>> Begin SOURCE RECORDS
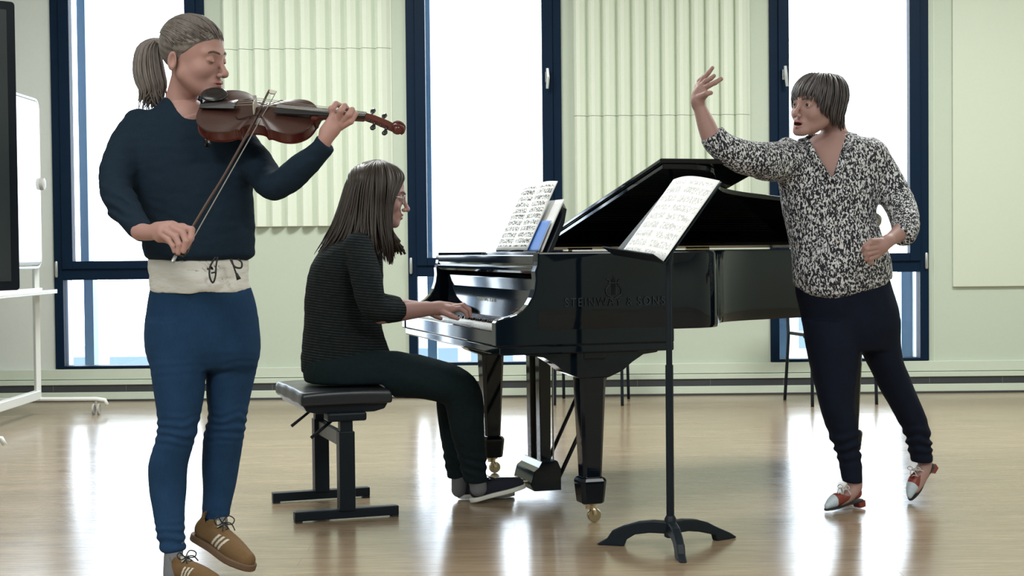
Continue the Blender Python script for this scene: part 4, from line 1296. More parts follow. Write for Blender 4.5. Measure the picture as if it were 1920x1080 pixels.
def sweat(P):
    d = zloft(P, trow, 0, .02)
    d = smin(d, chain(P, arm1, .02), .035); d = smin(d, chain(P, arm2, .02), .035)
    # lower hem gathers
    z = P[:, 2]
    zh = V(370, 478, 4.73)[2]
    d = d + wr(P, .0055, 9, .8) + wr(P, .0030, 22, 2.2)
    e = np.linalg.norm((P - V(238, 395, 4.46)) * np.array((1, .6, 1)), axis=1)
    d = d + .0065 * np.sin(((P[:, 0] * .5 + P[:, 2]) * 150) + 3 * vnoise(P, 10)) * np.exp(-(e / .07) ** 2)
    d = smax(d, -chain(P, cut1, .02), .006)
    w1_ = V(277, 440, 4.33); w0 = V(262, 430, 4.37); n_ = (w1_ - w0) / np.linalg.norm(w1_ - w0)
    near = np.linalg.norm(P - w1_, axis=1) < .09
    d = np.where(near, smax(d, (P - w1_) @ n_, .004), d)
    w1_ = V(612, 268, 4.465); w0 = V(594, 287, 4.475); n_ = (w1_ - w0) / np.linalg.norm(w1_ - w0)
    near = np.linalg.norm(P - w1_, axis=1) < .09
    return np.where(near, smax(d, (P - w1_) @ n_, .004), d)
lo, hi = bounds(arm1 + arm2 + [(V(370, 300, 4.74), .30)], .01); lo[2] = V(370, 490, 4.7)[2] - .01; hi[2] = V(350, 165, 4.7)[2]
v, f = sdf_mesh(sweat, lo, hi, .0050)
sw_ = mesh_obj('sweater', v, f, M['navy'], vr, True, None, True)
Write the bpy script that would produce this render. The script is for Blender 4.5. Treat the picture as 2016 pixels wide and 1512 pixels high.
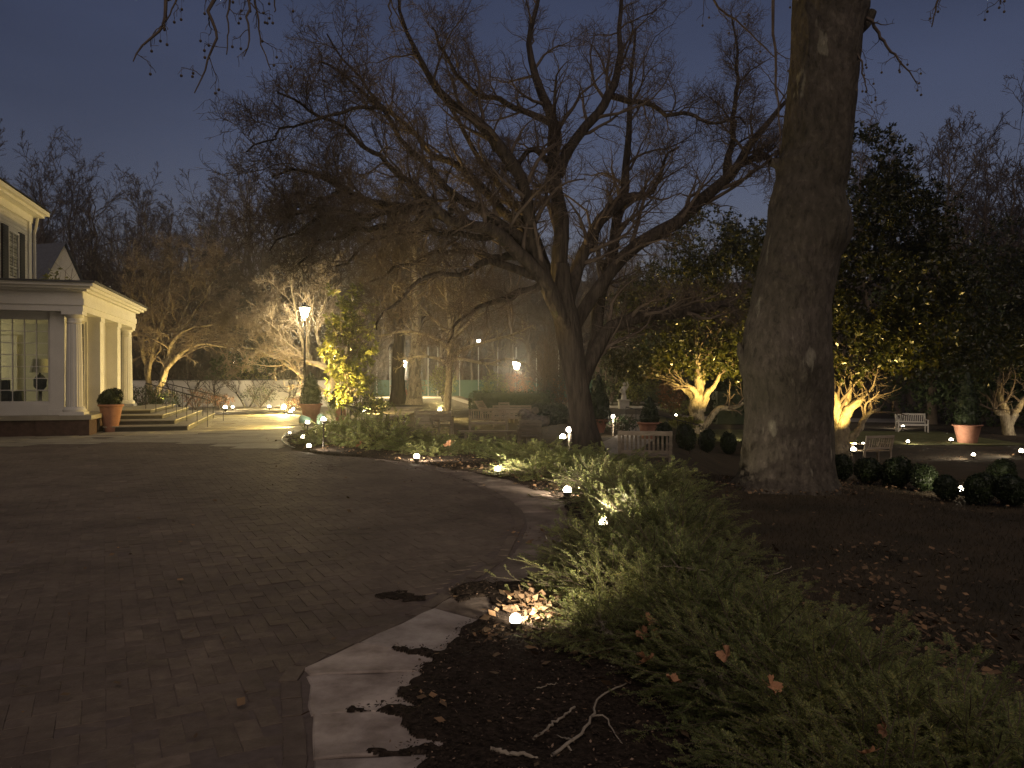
>> End SOURCE RECORDS
Take the data above and repeat it exactly, leaving each picture out.

*REPLY TO THE EXERCISE:*
Continue the Blender Python script for this scene: part 4, from line 1296. More parts follow. Write for Blender 4.5. Measure the picture as if it were 1920x1080 pixels.
def sweat(P):
    d = zloft(P, trow, 0, .02)
    d = smin(d, chain(P, arm1, .02), .035); d = smin(d, chain(P, arm2, .02), .035)
    # lower hem gathers
    z = P[:, 2]
    zh = V(370, 478, 4.73)[2]
    d = d + wr(P, .0055, 9, .8) + wr(P, .0030, 22, 2.2)
    e = np.linalg.norm((P - V(238, 395, 4.46)) * np.array((1, .6, 1)), axis=1)
    d = d + .0065 * np.sin(((P[:, 0] * .5 + P[:, 2]) * 150) + 3 * vnoise(P, 10)) * np.exp(-(e / .07) ** 2)
    d = smax(d, -chain(P, cut1, .02), .006)
    w1_ = V(277, 440, 4.33); w0 = V(262, 430, 4.37); n_ = (w1_ - w0) / np.linalg.norm(w1_ - w0)
    near = np.linalg.norm(P - w1_, axis=1) < .09
    d = np.where(near, smax(d, (P - w1_) @ n_, .004), d)
    w1_ = V(612, 268, 4.465); w0 = V(594, 287, 4.475); n_ = (w1_ - w0) / np.linalg.norm(w1_ - w0)
    near = np.linalg.norm(P - w1_, axis=1) < .09
    return np.where(near, smax(d, (P - w1_) @ n_, .004), d)
lo, hi = bounds(arm1 + arm2 + [(V(370, 300, 4.74), .30)], .01); lo[2] = V(370, 490, 4.7)[2] - .01; hi[2] = V(350, 165, 4.7)[2]
v, f = sdf_mesh(sweat, lo, hi, .0050)
sw_ = mesh_obj('sweater', v, f, M['navy'], vr, True, None, True)
Write the bpy script that would produce this render. The script is for Blender 4.5. Treat the picture as 2016 pixels wide and 1512 pixels high.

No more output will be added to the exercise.